If you, like many Americans this time of year, were pinning your hopes on a large tax refund, brace yourself for some disappointment.

Some of those who have already filed their income taxes this year have found that their tax refunds were smaller than last year – or that they owed the government money instead. Others are seeing them remain the same.

Accountants and tax preparers say it is a consequence of the changes in tax law Congress approved and President Donald Trump signed in late 2017.

The law reduced the amount of money taken out of people’s paychecks for income taxes, which is a significant factor in why people are seeing smaller refunds, experts say.

“People are seeing smaller refunds, but it’s mostly because they have been realizing that refund throughout the year,” said Aaron Erickson, tax director with CLA, a Yakima accounting firm.

Other changes include a higher standard deduction and an elimination of some personal exemptions.

Erickson and Michele Taylor, district manager for Liberty Tax, suggest that people review their withholding forms to make sure they are up to date.

The Tax Cuts and Jobs Act more than doubled the standard deduction, from $11,300 in 2017 to $24,000 for married couples and from $5,650 to $12,000 for single filers.

The child tax credit also doubled, from $1,000 to $2,000, with couples making up to $400,000 eligible for claiming it, and raising the limit to $200,000 for single filers.

For some taxpayers, that’s good news, Taylor said.

“We’re seeing an increase in refunds for people who have children,” Taylor said.

But there are also provisions in the tax code that cut into refunds.

Withholding tables were adjusted to reflect lower tax rates. While that meant workers got a little more money in their checks each week, it also meant that the government did not have to give back as much money, or people needed to write checks to cover the difference between withholding and what they owe.

The Internal Revenue Service reports that the average tax refund in the first week of the tax filing period was $1,865, down from $2,035 the previous year.

Also, taxpayers will no longer be able to claim individual deductions for themselves and family members, a deduction that used to be $4,150 for each person claimed. That was removed when the standard deduction was doubled, Taylor said.

People may no longer claim unreimbursed business expenses on their income taxes, such as mileage for business travel, or job-hunting costs and moving cost associated with getting a new job. It also sets a $10,000 cap on how much property taxes someone can deduct.

Erickson said the changes were not a surprise to some of his clients, who were advised about what was happening.

But for people who do their own taxes, or only visit with a tax preparer once a year, it could be a rude awakening, especially if they were counting on a large refund for their personal finances.

“Some of our clients are not disciplined enough to save if they do owe,” Erickson said.

If you find yourself owing money to the IRS, the worst thing you can do is not pay it on time.

“The thing you want to avoid is interest and penalties,” Erickson said.

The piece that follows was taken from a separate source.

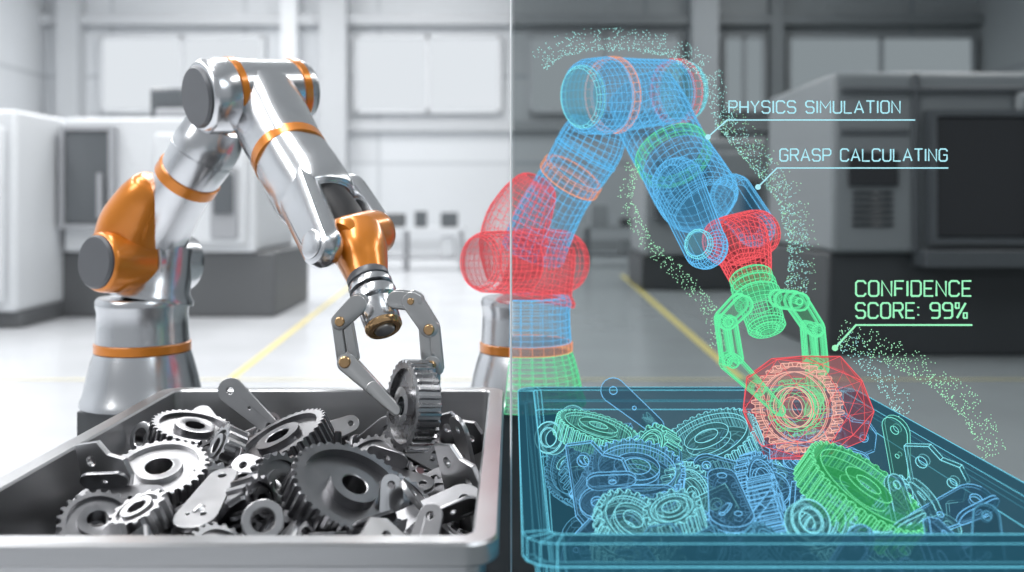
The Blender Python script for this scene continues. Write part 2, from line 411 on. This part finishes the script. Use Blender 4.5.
# ------------------------------------------------------------------ parts pile
def orient(pos, n, spin=0.0):
    n=Vector(n).normalized(); u,w,a=frame(n)
    m=Matrix((u,w,a)).transposed().to_4x4()
    return Matrix.Translation(pos) @ m @ Matrix.Rotation(spin,4,'Z')
def axes(pos, d, n):
    d=Vector(d).normalized(); n=Vector(n); n=(n-d*n.dot(d)).normalized(); v=n.cross(d)
    return Matrix.Translation(pos) @ Matrix((d,v,n)).transposed().to_4x4()
def templates(hol):
    T={}; kw=dict(simple=hol); bv=0.0002 if hol else 0.0012
    T['gearA']=gear_t(0.094,32,0.034,0.026,0.044,0.5,**kw)
    T['gearB']=gear_t(0.098,36,0.040,0.022,0.045,0.6,**kw)
    T['gearC']=gear_t(0.112,40,0.048,0.026,0.050,0.5,**kw)
    T['gearD']=gear_t(0.118,38,0.055,0.024,0.046,0.4,**kw)
    T['gearS']=gear_t(0.052,14,0.045,0.016,0.028,0.7,**kw)
    T['gearM']=gear_t(0.066,22,0.026,0.018,0.034,0.5,**kw)
    T['brA']=merge((curve_plate(stadium(0.12,0.034,0.024),[(-0.062,0,0.011),(0.02,0,0.006),(0.062,0.0,0.009)],0.008,bv),I4),
               (curve_plate(stadium(0.05,0.022,0.018),[(0,0,0.007)],0.007,bv),Matrix.Translation((-0.03,0.03,0.022))@Matrix.Rotation(math.pi/2,4,'X')))
    T['brB']=curve_plate(stadium(0.13,0.030,0.020),[(-0.065,0,0.010),(0.065,0,0.008),(0,0,0.005)],0.010,bv)
    T['brW']=curve_plate(stadium(0.13,0.026,0.038),[(-0.065,0,0.009),(0.062,0.012,0.007),(0.062,-0.016,0.005)],0.011,bv)
    T['brC']=curve_plate([(-0.08,-0.03),(0.06,-0.03),(0.09,-0.01),(0.09,0.03),(0.03,0.035),(0.02,0.07),(-0.02,0.085),(-0.05,0.075),(-0.06,0.04),(-0.085,0.02)],[(-0.05,0,0.012),(0.06,0.008,0.009),(-0.015,0.055,0.010)],0.012,bv)
    a=Acc(); lathe(a,Vector((0,0,-0.07)),Vector((0,0,0.07)),[(0,0.010),(0.02,0.012),(0.3,0.012),(0.31,0.02),(0.6,0.02),(0.61,0.015),(0.98,0.015),(1,0.013)],'x',20)
    T['shaft']=(a.v,a.f)
    L=[]
    for (R,z) in [(0.020,-0.012),(0.020,0.012),(0.022,0.014),(0.034,0.014),(0.036,0.012),(0.036,-0.012),(0.034,-0.014),(0.022,-0.014)]:
        L.append([(R*math.cos(2*math.pi*k/24),R*math.sin(2*math.pi*k/24),z) for k in range(24)])
    T['ring']=ring_mesh(L,closed_u=True)
    return T
T=templates(False); TH=templates(True)
items=[]
def put(t,m,s,h): items.append((t,m,s,h))
put('gearB',orient(at_z(193,434,0.960),(0.25,-0.10,0.96),0.2),'steel_m','pt')
put('gearA',orient(at_z(160,474,0.965),(0.02,-0.36,0.93)),'steel_l','pb')
put('gearC',orient(at_z(283,446,0.965),(-0.40,-0.20,0.89),0.1),'steel_m','pc')
put('gearD',orient(at_z(348,497,0.960),(0.44,-0.30,0.83),0.3),'steel_m','pg')
put('gearS',orient(at_z(226,450,0.960),(-0.75,-0.45,0.5)),'steel_l','pt')
put('gearS',orient(at_z(142,518,0.945),(-0.3,-0.3,0.9)),'steel_l','pc')
put('gearM',orient(at_z(97,524,0.935),(0.3,-0.5,0.8)),'steel_m','pc')
put('gearM',orient(at_z(288,529,0.925),(-0.5,-0.4,0.75)),'steel_m','pc')
put('gearS',orient(at_z(252,505,0.950),(0.9,-0.3,0.3)),'steel_m','pb')
put('gearM',orient(at_z(278,487,0.945),(0.7,-0.6,0.35)),'steel_m','pb')
put('gearM',orient(at_z(400,502,0.930),(0.5,-0.3,0.8)),'steel_m','pc')
put('gearM',orient(at_z(372,462,0.930),(-0.2,-0.6,0.75)),'steel_m','pb')
put('ring',orient(at_z(263,522,0.950),(0.2,-0.8,0.5)),'steel_l','pc')
put('brW',axes(at(210,497,1.80),at(186,532,1.70)-at(232,463,1.92),(-0.10,-0.75,0.65)),'steel_l','pb')
put('brB',axes(at(250,408,2.42),at(285,435,2.42)-at(230,385,2.45),(-0.35,-0.9,0.35)),'steel_l','pb')
put('brC',axes(at(98,485,1.90),Vector((0.15,0.1,-1)),(-0.35,-0.9,0.2)),'steel_l','pb')
put('brB',axes(at(325,434,2.40),at(352,425,2.4)-at(296,447,2.35),(0.2,-0.8,0.5)),'steel_l','pc')
put('brC',axes(at(455,446,2.40),Vector((0.3,0.1,-0.9)),(-0.5,-0.8,0.3)),'steel_m','pb')
put('brA',axes(at(432,512,1.80),Vector((-0.9,-0.3,-0.25)),(-0.1,-0.6,0.8)),'steel_m','pb')
put('brC',axes(at(455,485,1.97),Vector((0.2,0.1,-0.9)),(-0.7,-0.6,0.2)),'steel_l','pc')
put('brB',axes(at(466,455,2.15),Vector((0.2,0.3,-0.9)),(-0.8,-0.6,0.1)),'steel_l','pt')
put('ring',orient(at_z(145,438,0.955),(-0.5,-0.8,0.3)),'steel_l','pc')
put('brC',axes(at(300,474,2.06),Vector((0.8,-0.4,-0.1)),(-0.2,-0.5,0.8)),'steel_m','pb')
put('brA',axes(at(395,478,2.00),Vector((0.8,-0.3,-0.1)),(-0.1,-0.3,0.9)),'steel_m','pb')
put('brW',axes(at(418,450,2.30),Vector((0.8,-0.2,-0.3)),(0.1,-0.6,0.8)),'steel_m','pb')
put('brB',axes(at(365,445,2.35),Vector((-0.7,0.1,-0.5)),(0.3,-0.7,0.5)),'steel_m','pb')
put('brW',axes(at(268,478,1.98),Vector((0.75,-0.4,-0.2)),(-0.1,-0.7,0.7)),'steel_l','pb')
put('brA',axes(at(120,500,1.82),Vector((0.8,-0.1,0.1)),(0.2,-0.6,0.8)),'steel_m','pb')
rnd=random.Random(11)
names=['gearA','gearB','gearM','gearM','gearS','brA','brB','brC','brA','brC','shaft','ring','gearS','brW']
nx,ny=8,10
for i in range(nx):
    for j in range(ny):
        for lay in range(2):
            x=-0.79+0.71*(i+0.5+rnd.uniform(-.35,.35))/nx
            y=1.60+0.93*(j+0.5+rnd.uniform(-.35,.35))/ny
            z=(0.905 if lay else 0.85)+rnd.uniform(-0.02,0.018)
            t=rnd.choice(names)
            if lay and t in('gearA','gearB'): t='brB'
            n=(rnd.uniform(-.8,.8),rnd.uniform(-.9,.3),rnd.uniform(0.3,1))
            x=min(max(x,-0.76),-0.15)
            if x>-0.42 and y>1.85: z-=0.030
            if x<-0.62 and y<1.95: z-=0.01
            put(t,orient(Vector((x,y,z)),n,rnd.uniform(0,6)),rnd.choice(['steel_d','steel_m','steel_m','steel_l']),rnd.choice(['pb','pb','pc','pd','pb','pc','pc']) if lay else 'pd')
a=Acc()
for t,m,s,h in items: a.add(*T[t],s,m)
build(a,'metal_parts_pile',smooth=28)
W={k:wire_template(v,f,0.0018) for k,(v,f) in TH.items()}
sh=Matrix.Translation((0.93,0,0)); a=Acc()
for t,m,s,h in items:
    a.add(*TH[t],h,sh@m)
    a.add(*W[t],h+'_w',sh@m)
build(a,'metal_parts_pile_hologram',smooth=28)

# held gears
gt=gear_t(0.098,34,0.050,0.020,0.040,0.55)
a=Acc(); a.add(*gt,'steel_g',orient(at(413,406,2.13),(-0.88,-0.46,0.10)))
build(a,'held_gear',smooth=28)
gt2=gear_t(0.094,30,0.045,0.022,0.042,0.55,simple=True); mm=orient(at(797,407,2.14),(-0.62,-0.77,0.12))
a=Acc(); a.add(*gt2,'hp',mm); a.add(*wire_template(*gt2,0.0020),'hp_w',mm)
gt3=gear_t(0.060,12,0.047,0.030,0.050,0.9,simple=True)
a.add(*wire_template(*gt3,0.0014,10),'hg_w',mm)
build(a,'held_gear_hologram',smooth=28)
bm=bmesh.new(); bmesh.ops.create_icosphere(bm,subdivisions=2,radius=1)
rr_=random.Random(4); a=Acc()
ctr=at(803,408,2.16)
vs=[]
for v in bm.verts:
    s=1+rr_.uniform(-.18,.07); vs.append(ctr+Vector((v.co.x*0.148*s,v.co.y*0.11*s,v.co.z*0.126*s)))
a.add(vs,[[v.index for v in f.verts] for f in bm.faces],'hr'); bm.free()
build(a,'collision_hull_hologram',wire=0.0018,smooth=5)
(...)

The IRS provides payment options for people who cannot afford to pay their tax liability all at once, including tax penalty waivers, installment payment options and allowing the taxpayer to pay a smaller amount as part of a settlement.

Taylor and Erickson said people should also check to see how much their employers are taking out for income taxes, and make adjustments to ensure the proper amount is being removed. The IRS has a withholding calculator available online to help people with their tax planning.